O işletme o fiyatlarla yenileme yatırımı yapamaz, kredi borcu ana parası ve faizini ödeyemez.
Nitekim BDDK verilerine göre Temmuz 2022 itibarıyla turizm sektörünün kullandığı kısa ve uzun vadeli nakdi kredilerin toplamı 220.653.132.000 TL, 12.057.548.000 dolardır. 8.378.924.000 TL ise takipte olan yani batık kredi var.
Kış aylarında günlüğü 27 Euro’ya tatil konusu bu veri ve bilgi temelinde ele alınıp konuşulmalı.
Bunu böyle belirttikten sonra bir de sektörün geneline bakalım.
Turizm, Türk ekonomisine önemli katkı yapan bereketli bir sektördür.
Şöyle ki; Türkiye’nin toplam 1.8 milyon yataklı konaklama tesislerine yapılan yatırım 60 milyar dolar civarındadır. Bu otellerin arsa bedeli de 50 milyar dolar tutar. Şehirleşme, alt yapı, ulaşım araçları, sağlık, eğitim ve güvenlik hizmetleri yatırımları da ele alındığında ortaya 80 milyar dolarlık bir yatırım çıkar.

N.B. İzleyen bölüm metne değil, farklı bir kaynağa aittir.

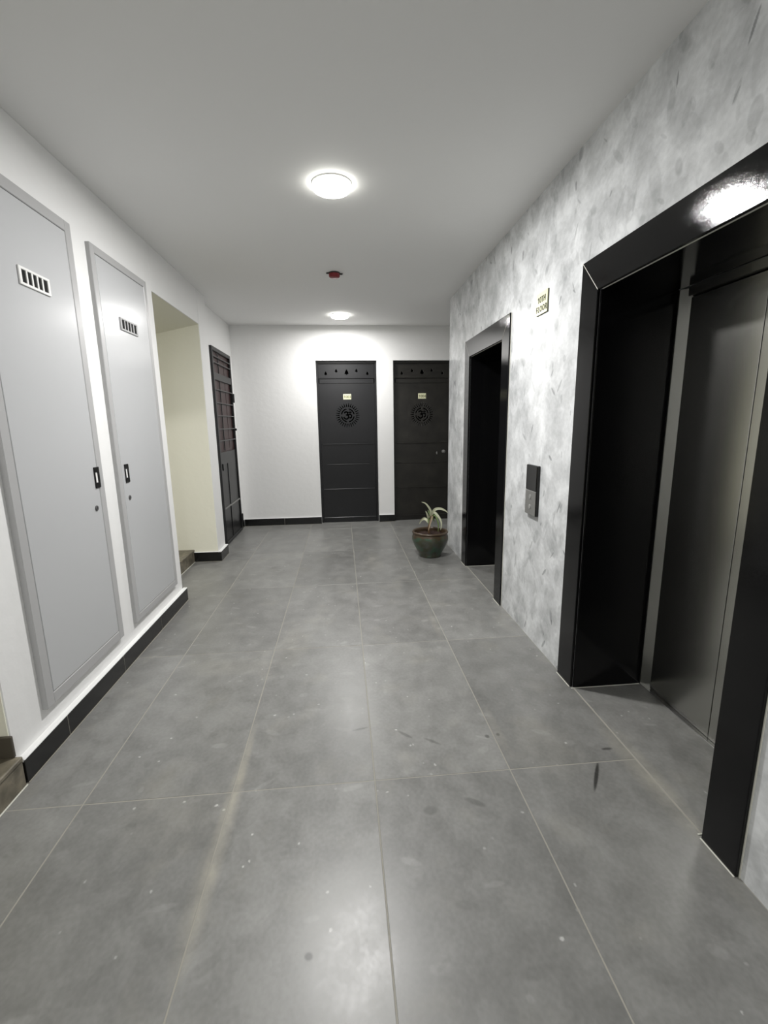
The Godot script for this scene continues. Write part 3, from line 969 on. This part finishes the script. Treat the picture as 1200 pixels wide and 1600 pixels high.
func grille_door() -> void:
	var z0 := -6.725
	var z1 := -5.80
	var t := Node3D.new()
	t.name = "door_3"
	t.position = V(XA, 0, (z0 + z1) / 2)
	add_child(t, true)
	tag(t, "dark metal grille door with a maroon door behind its bars, in the left alcove", "door", "", "structure")
	var h := (z1 - z0) / 2
	var top := 2.455
	var st := mb()
	box(st, V(0.001, 0.008, -h), V(0.034, top, -h + 0.040), 0.003)
	box(st, V(0.001, 0.008, h - 0.040), V(0.034, top, h), 0.003)
	box(st, V(0.001, top - 0.045, -h + 0.038), V(0.034, top, h - 0.038), 0.003)
	box(st, V(0.001, 0.008, -h + 0.038), V(0.034, 0.045, h - 0.038), 0.003)
	build("frame", st, M.grille_metal, t)
	st = mb()
	box(st, V(0.0005, 0.02, -h + 0.03), V(0.004, top - 0.03, h - 0.03), 0.001)
	for i in 3:
		var zc := -h + 0.20 + i * 0.26
		box(st, V(0.003, 1.22, zc - 0.10), V(0.007, top - 0.10, zc + 0.10), 0.002)
	build("inner_door", st, M.maroon, t)
	for y in [2.345, 2.275, 1.955, 1.795, 1.640, 1.475, 1.330]:
		st = mb()
		box(st, V(0.010, y - 0.006, -h + 0.038), V(0.034, y + 0.006, h - 0.038), 0.002)
		build("bar", st, M.grille_bar, t)
	for z in [0.14]:
		st = mb()
		tube(st, [V(0.015, 1.20, z), V(0.015, 1.8, z), V(0.015, top - 0.045, z)], 0.006, 8)
		build("upright_bar", st, M.grille_metal, t)
	st = mb()
	box(st, V(0.012, 2.07, -h + 0.038), V(0.030, 2.155, h - 0.038), 0.003)
	build("rail", st, M.grille_metal, t)
	st = mb()
	box(st, V(0.010, 0.04, -h + 0.038), V(0.018, 1.185, h - 0.038), 0.002)
	build("lower_panel", st, M.grille_metal, t)
	st = mb()
	box(st, V(0.017, 0.05, 0.06), V(0.026, 1.03, 0.085), 0.002)
	build("centre_strip", st, M.door_black, t)
	st = mb()
	box(st, V(0.016, 0.462, -h + 0.038), V(0.030, 0.482, h - 0.038), 0.003)
	build("cross_bar", st, M.button_plate, t)
	st = mb()
	box(st, V(0.017, 0.955, 0.30), V(0.032, 1.04, 0.345), 0.003)
	build("lock_cover", st, M.grille_metal, t)
	for y in [1.89, 0.185]:
		st = mb()
		tube(st, [V(0.040, y - 0.06, -h + 0.008), V(0.040, y, -h + 0.008), V(0.040, y + 0.06, -h + 0.008)], 0.013, 12)
		box(st, V(0.028, y - 0.055, -h + 0.002), V(0.042, y + 0.055, -h + 0.05), 0.002)
		build("hinge", st, M.door_black, t)
	st = mb()
	lathe(st, disc(0.016, 0.022, 0.005), Basis(Vector3(0, 0, 1), -PI / 2), V(0.033, 1.46, -h + 0.02), 16)
	build("knob", st, M.grille_metal, t)

func call_panel() -> void:
	var t := thing("lift_call_panel", V(XR, 0, -2.9465))
	tag(t, "tall lift call panel, black display above a grey button plate, between the lifts", "call panel")
	var st := mb()
	box(st, V(-0.020, 0.888, -0.087), V(0.0, 1.226, 0.087), 0.003)
	build("back_box", st, M.black_plastic, t)
	st = mb()
	box(st, V(-0.023, 1.058, -0.086), V(-0.0195, 1.225, 0.080), 0.002)
	build("display", st, M.display, t)
	st = mb()
	box(st, V(-0.024, 0.889, -0.086), V(-0.0195, 1.055, 0.080), 0.003)
	var bp := build("button_plate", st, M.button_plate, t)
	for y in [1.012, 0.944]:
		st = mb()
		lathe(st, disc(0.016, 0.004, 0.0015), Basis(Vector3(0, 0, 1), PI / 2), V(-0.0237, y, -0.004), 24)
		build("call_button", st, M.call_button, bp)

func floor_sign() -> void:
	var t := thing("floor_sign", V(XR, 2.243, -2.947))
	tag(t, "cream square sign with the floor number, high on the plaster wall between the lifts", "sign")
	var st := mb()
	box(st, V(-0.008, -0.067, -0.083), V(0.0, 0.067, 0.083), 0.002)
	build("edge", st, M.plate_edge, t)
	st = mb()
	box(st, V(-0.0105, -0.065, -0.082), V(-0.0078, 0.066, 0.080), 0.001)
	var pl := build("plate", st, M.plate, t)
	var face := Basis(Vector3.UP, -PI / 2)
	text("10TH", "lettering", 0.036, V(-0.0112, 0.022, 0), face, M.letter, pl)
	text("FLOOR", "lettering", 0.036, V(-0.0112, -0.032, 0), face, M.letter, pl)

func detector() -> void:
	var t := thing("smoke_detector", V(-0.026, HC, -4.62))
	tag(t, "small ceiling detector under a red cap, between the two ceiling lamps", "detector")
	var down := Basis(Vector3.RIGHT, PI)
	var st := mb()
	lathe(st, disc(0.052, 0.012, 0.004), down, Vector3.ZERO, 28)
	box(st, V(-0.075, -0.010, -0.012), V(-0.045, -0.002, 0.012), 0.002)
	box(st, V(0.045, -0.010, -0.030), V(0.078, -0.002, -0.008), 0.002)
	build("base", st, M.dark_base, t)
	st = mb()
	lathe(st, [Vector2(0.0, 0.011), Vector2(0.049, 0.011), Vector2(0.052, 0.013), Vector2(0.050, 0.034), Vector2(0.046, 0.041), Vector2(0.040, 0.044), Vector2(0.0, 0.046)], down, Vector3.ZERO, 28)
	build("cap", st, M.red, t)

func bez(pts: Array, n: int) -> Array:
	var c := Curve3D.new()
	for i in pts.size():
		var d: Vector3 = (pts[mini(i + 1, pts.size() - 1)] - pts[maxi(i - 1, 0)]) / 6.0
		c.add_point(pts[i], -d, d)
	var out := []
	for i in n + 1:
		out.append(c.sample_baked(c.get_baked_length() * i / n, true))
	return out

func leaf(parent: Node, pts: Array, width: float, m: Material) -> void:
	# a strap leaf: folded along its middle, tapering to the tip, with a little thickness
	var line := bez(pts, 16)
	var st := mb()
	for face in [1.0, -1.0]:
		var rows := []
		var norms := []
		for i in line.size():
			var f := float(i) / (line.size() - 1)
			var t: Vector3 = (line[mini(i + 1, line.size() - 1)] - line[maxi(i - 1, 0)]).normalized()
			var side := t.cross(V(0.25, 0.2, 1.0)).normalized()
			var up := side.cross(t).normalized()
			var wd := width * minf(1.0, 0.55 + 1.6 * f) * pow(maxf(0.0, 1.0 - pow(f, 2.6)), 0.8) + 0.0006
			var row := []
			var nr := []
			for j in 7:
				var s := (j - 3) / 3.0
				row.append(line[i] + side * s * wd + up * (absf(s) * wd * 0.42 + face * 0.0012 * (1.0 - s * s)))
				nr.append((up - side * s * 0.45) * face)
			rows.append(row)
			norms.append(nr)
		sheet(st, rows, norms)
	build("leaf", st, m, parent)

func potted_plant() -> void:
	var c := V(0.972, 0, -5.02)
	var t := thing("potted_plant", c)
	tag(t, "green glazed pot with a small drooping plant, on the floor by the far lift", "potted plant")
	var st := mb()
	lathe(st, [Vector2(0.0, 0.001), Vector2(0.112, 0.001), Vector2(0.122, 0.004), Vector2(0.128, 0.016), Vector2(0.129, 0.03), Vector2(0.138, 0.05), Vector2(0.160, 0.09), Vector2(0.184, 0.135), Vector2(0.202, 0.18), Vector2(0.208, 0.21), Vector2(0.206, 0.24), Vector2(0.198, 0.262), Vector2(0.193, 0.272)], Basis.IDENTITY, Vector3.ZERO, 56)
	build("pot", st, M.glaze, t)
	st = mb()
	lathe(st, [Vector2(0.190, 0.266), Vector2(0.198, 0.272), Vector2(0.205, 0.280), Vector2(0.207, 0.288), Vector2(0.203, 0.297), Vector2(0.194, 0.300), Vector2(0.184, 0.297), Vector2(0.180, 0.285), Vector2(0.180, 0.255), Vector2(0.178, 0.238)], Basis.IDENTITY, Vector3.ZERO, 56)
	build("rim", st, M.rim_glaze, t)
	# soil, uneven
	st = mb()
	var rows := []
	var norms := []
	var ns := noise(90, 9.0, 3)
	for i in 9:
		var row := []
		var nr := []
		for k in 33:
			var a := TAU * (k % 32) / 32
			var r := 0.18 * i / 8.0
			row.append(V(cos(a) * r, 0.252 + 0.02 * (1.0 - r / 0.18) + 0.014 * ns.get_noise_2d(cos(a) * r, sin(a) * r), sin(a) * r))
			nr.append(Vector3.UP)
		rows.append(row)
		norms.append(nr)
	sheet(st, rows, norms)
	build("soil", st, M.soil, t)
	# the plant: stem, then strap leaves (positions in the pot's frame)
	var k := 1.1236
	st = mb()
	tube(st, bez([V(-0.012, 0.26, 0.0), V(-0.018, 0.34, 0.0), V(-0.005, 0.40, 0.0), V(0.005, 0.475, 0.0)], 8), [0.012, 0.012, 0.011, 0.011, 0.010, 0.009, 0.008, 0.007, 0.006], 10)
	build("stem", st, M.stem, t)
	var P := func(x: float, y: float, z: float) -> Vector3:
		return V((x - 0.865) * k, y * k, z)
	leaf(t, [P.call(0.86, 0.40, 0), P.call(0.866, 0.47, 0.01), P.call(0.815, 0.549, 0.03), P.call(0.766, 0.572, 0.05)], 0.013, M.leaf)
	leaf(t, [P.call(0.872, 0.42, 0), P.call(0.905, 0.482, 0.01), P.call(0.959, 0.494, 0.02), P.call(1.014, 0.473, 0.03), P.call(1.042, 0.446, 0.03)], 0.016, M.leaf)
	leaf(t, [P.call(0.875, 0.42, 0), P.call(0.90, 0.458, 0.02), P.call(0.94, 0.415, 0.05), P.call(0.962, 0.369, 0.07), P.call(0.963, 0.318, 0.08), P.call(0.956, 0.282, 0.085)], 0.014, M.leaf)
	leaf(t, [P.call(0.872, 0.40, 0), P.call(0.905, 0.432, 0.04), P.call(0.930, 0.355, 0.09), P.call(0.926, 0.27, 0.11)], 0.011, M.leaf_green)
	leaf(t, [P.call(0.855, 0.35, 0), P.call(0.842, 0.393, 0.02), P.call(0.825, 0.444, 0.04), P.call(0.808, 0.482, 0.05)], 0.014, M.leaf)
	leaf(t, [P.call(0.855, 0.34, 0), P.call(0.815, 0.384, -0.03), P.call(0.781, 0.365, -0.06), P.call(0.764, 0.325, -0.07)], 0.016, M.leaf)
	leaf(t, [P.call(0.875, 0.41, 0.0), P.call(0.880, 0.425, 0.03), P.call(0.853, 0.372, 0.08), P.call(0.836, 0.328, 0.11), P.call(0.823, 0.288, 0.125)], 0.012, M.leaf_dry)
	leaf(t, [P.call(0.872, 0.39, 0.0), P.call(0.892, 0.401, -0.03), P.call(0.918, 0.342, -0.06)], 0.011, M.leaf_green)
	leaf(t, [P.call(0.868, 0.40, 0.0), P.call(0.862, 0.44, -0.03), P.call(0.855, 0.46, -0.08), P.call(0.865, 0.42, -0.13)], 0.012, M.leaf_green)
	leaf(t, [P.call(0.865, 0.37, 0.0), P.call(0.85, 0.40, 0.03), P.call(0.835, 0.38, 0.06), P.call(0.835, 0.345, 0.08)], 0.010, M.leaf_green)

30 yılda turizme Türkiye genelinde yapılan yatırım 200 milyar doları aşmaz. Yatırımların çoğu da içerde üretilen mal ve hizmetlerle yapılmıştır. Turizm sektörü, Türkiye ekonomisine, iyi sezon olan 2014 ve 2019’da yurt dışından 45 milyar dolar civarında gelir getirmiştir. İyi geçen her beş yılda sektör yapılan yatırımı ülkeye geri ödemiştir.
Sektörle ilgili gelişmelere bu açıdan bakıp konular bu temelde değerlendirilmeli.